*Exercise directions*: Write out the full set of records below exactly.

----- Records for processing -----

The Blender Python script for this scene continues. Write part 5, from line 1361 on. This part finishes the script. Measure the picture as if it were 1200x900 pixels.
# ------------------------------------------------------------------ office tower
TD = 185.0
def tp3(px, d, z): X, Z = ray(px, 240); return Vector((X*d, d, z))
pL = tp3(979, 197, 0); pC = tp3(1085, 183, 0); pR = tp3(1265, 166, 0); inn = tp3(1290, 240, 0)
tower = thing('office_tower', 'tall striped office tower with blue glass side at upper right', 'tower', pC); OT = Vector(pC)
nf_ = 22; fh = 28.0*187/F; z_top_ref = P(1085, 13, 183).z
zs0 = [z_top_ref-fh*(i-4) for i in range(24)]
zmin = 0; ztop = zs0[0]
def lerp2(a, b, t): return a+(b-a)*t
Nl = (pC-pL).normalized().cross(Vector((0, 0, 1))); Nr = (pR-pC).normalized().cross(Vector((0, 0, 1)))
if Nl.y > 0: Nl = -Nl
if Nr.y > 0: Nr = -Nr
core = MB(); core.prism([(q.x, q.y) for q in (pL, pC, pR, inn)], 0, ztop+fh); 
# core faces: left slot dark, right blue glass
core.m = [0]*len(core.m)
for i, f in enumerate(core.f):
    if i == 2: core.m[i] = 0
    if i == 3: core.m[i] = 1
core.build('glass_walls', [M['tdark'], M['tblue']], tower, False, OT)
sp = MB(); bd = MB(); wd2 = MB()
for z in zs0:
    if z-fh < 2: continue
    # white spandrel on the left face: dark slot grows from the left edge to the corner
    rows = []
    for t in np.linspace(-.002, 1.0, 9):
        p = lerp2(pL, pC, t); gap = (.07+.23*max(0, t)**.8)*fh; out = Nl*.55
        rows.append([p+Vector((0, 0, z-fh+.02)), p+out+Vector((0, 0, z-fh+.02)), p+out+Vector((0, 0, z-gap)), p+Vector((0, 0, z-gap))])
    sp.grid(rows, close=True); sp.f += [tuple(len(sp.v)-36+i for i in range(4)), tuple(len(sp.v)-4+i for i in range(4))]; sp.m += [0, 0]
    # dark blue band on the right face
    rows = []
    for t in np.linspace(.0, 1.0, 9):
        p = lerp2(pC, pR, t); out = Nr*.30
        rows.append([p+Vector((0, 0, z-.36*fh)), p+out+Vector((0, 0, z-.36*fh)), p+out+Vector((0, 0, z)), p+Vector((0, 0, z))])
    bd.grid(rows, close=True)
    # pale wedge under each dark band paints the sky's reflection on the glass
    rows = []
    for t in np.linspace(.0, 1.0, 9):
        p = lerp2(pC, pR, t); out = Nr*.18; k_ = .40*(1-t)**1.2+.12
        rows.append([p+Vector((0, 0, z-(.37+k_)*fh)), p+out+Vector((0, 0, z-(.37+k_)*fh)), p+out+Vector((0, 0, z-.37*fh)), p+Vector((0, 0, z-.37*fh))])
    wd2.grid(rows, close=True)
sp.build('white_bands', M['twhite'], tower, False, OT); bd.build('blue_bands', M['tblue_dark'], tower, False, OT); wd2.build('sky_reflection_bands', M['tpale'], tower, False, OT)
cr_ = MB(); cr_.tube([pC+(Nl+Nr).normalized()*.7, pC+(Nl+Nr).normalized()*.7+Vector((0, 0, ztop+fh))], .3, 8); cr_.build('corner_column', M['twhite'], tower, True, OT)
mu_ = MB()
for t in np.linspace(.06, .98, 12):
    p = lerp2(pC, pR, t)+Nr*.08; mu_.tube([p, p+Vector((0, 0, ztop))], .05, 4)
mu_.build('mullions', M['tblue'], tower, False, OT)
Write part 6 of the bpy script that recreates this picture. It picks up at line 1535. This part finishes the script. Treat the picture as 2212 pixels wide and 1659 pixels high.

-----

*Finished task*:
The Blender Python script for this scene continues. Write part 5, from line 1361 on. This part finishes the script. Measure the picture as if it were 1200x900 pixels.
# ------------------------------------------------------------------ office tower
TD = 185.0
def tp3(px, d, z): X, Z = ray(px, 240); return Vector((X*d, d, z))
pL = tp3(979, 197, 0); pC = tp3(1085, 183, 0); pR = tp3(1265, 166, 0); inn = tp3(1290, 240, 0)
tower = thing('office_tower', 'tall striped office tower with blue glass side at upper right', 'tower', pC); OT = Vector(pC)
nf_ = 22; fh = 28.0*187/F; z_top_ref = P(1085, 13, 183).z
zs0 = [z_top_ref-fh*(i-4) for i in range(24)]
zmin = 0; ztop = zs0[0]
def lerp2(a, b, t): return a+(b-a)*t
Nl = (pC-pL).normalized().cross(Vector((0, 0, 1))); Nr = (pR-pC).normalized().cross(Vector((0, 0, 1)))
if Nl.y > 0: Nl = -Nl
if Nr.y > 0: Nr = -Nr
core = MB(); core.prism([(q.x, q.y) for q in (pL, pC, pR, inn)], 0, ztop+fh); 
# core faces: left slot dark, right blue glass
core.m = [0]*len(core.m)
for i, f in enumerate(core.f):
    if i == 2: core.m[i] = 0
    if i == 3: core.m[i] = 1
core.build('glass_walls', [M['tdark'], M['tblue']], tower, False, OT)
sp = MB(); bd = MB(); wd2 = MB()
for z in zs0:
    if z-fh < 2: continue
    # white spandrel on the left face: dark slot grows from the left edge to the corner
    rows = []
    for t in np.linspace(-.002, 1.0, 9):
        p = lerp2(pL, pC, t); gap = (.07+.23*max(0, t)**.8)*fh; out = Nl*.55
        rows.append([p+Vector((0, 0, z-fh+.02)), p+out+Vector((0, 0, z-fh+.02)), p+out+Vector((0, 0, z-gap)), p+Vector((0, 0, z-gap))])
    sp.grid(rows, close=True); sp.f += [tuple(len(sp.v)-36+i for i in range(4)), tuple(len(sp.v)-4+i for i in range(4))]; sp.m += [0, 0]
    # dark blue band on the right face
    rows = []
    for t in np.linspace(.0, 1.0, 9):
        p = lerp2(pC, pR, t); out = Nr*.30
        rows.append([p+Vector((0, 0, z-.36*fh)), p+out+Vector((0, 0, z-.36*fh)), p+out+Vector((0, 0, z)), p+Vector((0, 0, z))])
    bd.grid(rows, close=True)
    # pale wedge under each dark band paints the sky's reflection on the glass
    rows = []
    for t in np.linspace(.0, 1.0, 9):
        p = lerp2(pC, pR, t); out = Nr*.18; k_ = .40*(1-t)**1.2+.12
        rows.append([p+Vector((0, 0, z-(.37+k_)*fh)), p+out+Vector((0, 0, z-(.37+k_)*fh)), p+out+Vector((0, 0, z-.37*fh)), p+Vector((0, 0, z-.37*fh))])
    wd2.grid(rows, close=True)
sp.build('white_bands', M['twhite'], tower, False, OT); bd.build('blue_bands', M['tblue_dark'], tower, False, OT); wd2.build('sky_reflection_bands', M['tpale'], tower, False, OT)
cr_ = MB(); cr_.tube([pC+(Nl+Nr).normalized()*.7, pC+(Nl+Nr).normalized()*.7+Vector((0, 0, ztop+fh))], .3, 8); cr_.build('corner_column', M['twhite'], tower, True, OT)
mu_ = MB()
for t in np.linspace(.06, .98, 12):
    p = lerp2(pC, pR, t)+Nr*.08; mu_.tube([p, p+Vector((0, 0, ztop))], .05, 4)
mu_.build('mullions', M['tblue'], tower, False, OT)
Write part 6 of the bpy script that recreates this picture. It picks up at line 1535. This part finishes the script. Treat the picture as 2212 pixels wide and 1659 pixels high.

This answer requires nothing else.